Но в то же время мы видим, что тот же Amazon не смог подавить других производителей контента, связанного с видео, и там внутри него тоже, скорее всего, – поскольку действуют те же силы – будут платформы, но это будут другие платформы. То есть, условно говоря, у кинотеатров будет своя конкуренция (и, скорее всего, они будут в основном виртуальными), а у театров – своя (и театры, кстати, в онлайн как раз выходят с трудом). Или, например, можно было предположить, что одна платформа объединит и кино, и музыку, – но, оказывается, это так не работает, и, хотя и в этом направлении монополизация есть, платформы музыкальные и связанные с кинофильмами все-таки разделены.
Поэтому я не очень верю в идею о том, что у нас будет один суперапп, в котором будет все – и банк, и телевидение, и театр показывают, и кормят, и поят.
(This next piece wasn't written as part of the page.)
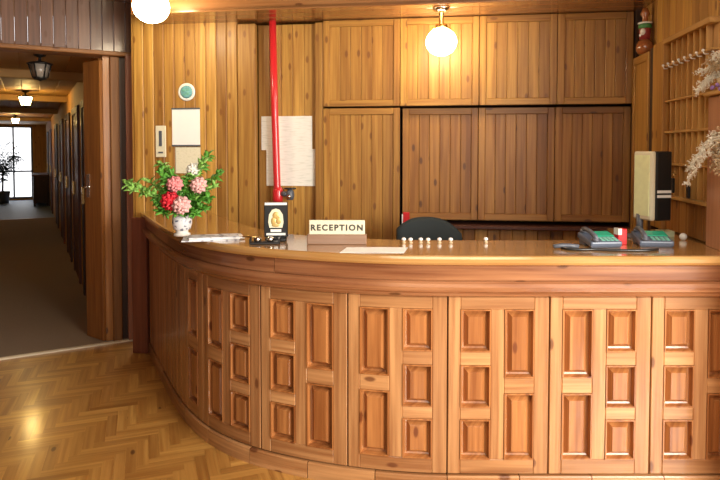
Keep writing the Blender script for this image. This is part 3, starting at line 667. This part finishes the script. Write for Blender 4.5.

Вот в это я не очень верю, честно скажу, потому что, во-первых, экономия на масштабе и синергия тоже имеют пределы – то есть, например, информация о том, как финансовое поведение отражается на предпочтениях кинофильмов, работает до какого-то предела. Во-вторых, быть запертыми на одной платформе людям тоже не нравится, люди очень любят контролировать свою жизнь, люди как клиенты могут легко убегать, поэтому я не уверен, что им будет комфортно в одном большом супераппе, в котором есть все. Я, скорее, вижу, что у нас будет много платформ, но в разных направлениях.